>India Equity Strategy(CITI)
Easy foreign money (part of the India story so far) no more — India has been a big
beneficiary of freely flowing foreign capital. In FY08 the flow was equivalent to
26% of domestic savings and almost 25% of gross capital formation – accelerating
India’s economic growth. The capital inflow scenario has changed for now, and
probably the medium-term, which will have implications for growth, interest rates,
corporate balance sheet risks, and leverage.
1 Debt rather than equity flows could be the bigger issue — Debt inflows have
exceeded equity inflows (1.2x), growing more rapidly (2.1x, over 2 years) and
accessed by more sectors. We believe debt flows, and the outlook, would have
greater implications for the economy than would equity flows (US–$12b YTD, the
market’s focus). Debt inflow-outflow cycles are usually longer than equity ones,
and could have more meaningful medium-term implications.
2 Foreign debt skewed toward long end; chunky trade credits near-term pressure —
Corporate India’s FX loans are predominantly long-term (by regulation), so
medium-term global (rather than short-term) credit trends will determine
availability and price. However, chunky short-term trade credits ($40b+) appear to
be facing some refinancing, and significant pricing, pressures. This is straining
corporates, banks and the currency, and is a near-term issue.
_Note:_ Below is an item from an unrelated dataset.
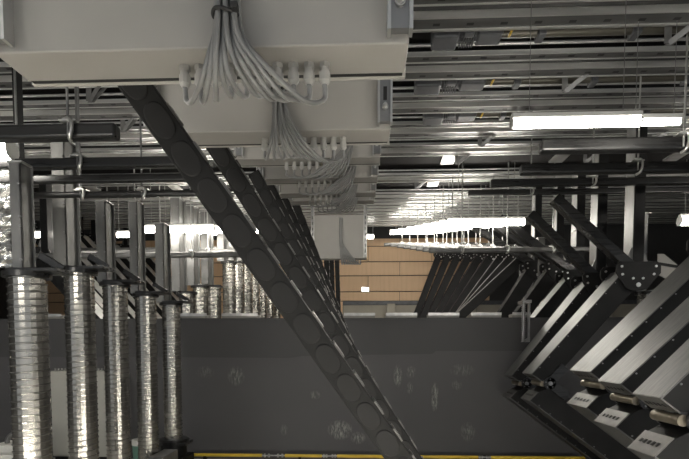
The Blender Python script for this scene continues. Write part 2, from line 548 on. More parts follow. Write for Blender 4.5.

3 Overall corporate leverage OK, FX share less so, and there are skews and risks —
India’s corporate sector leverage is fairly modest (24%). Its foreign debt share,
however, is 34%. With incremental FX debt rising (46%), credit spreads hurting
(400-800bps, from 50-150bps in Jan), and sectors and companies differently
exposed, we detail corporate macro and micro FX and leverage issues.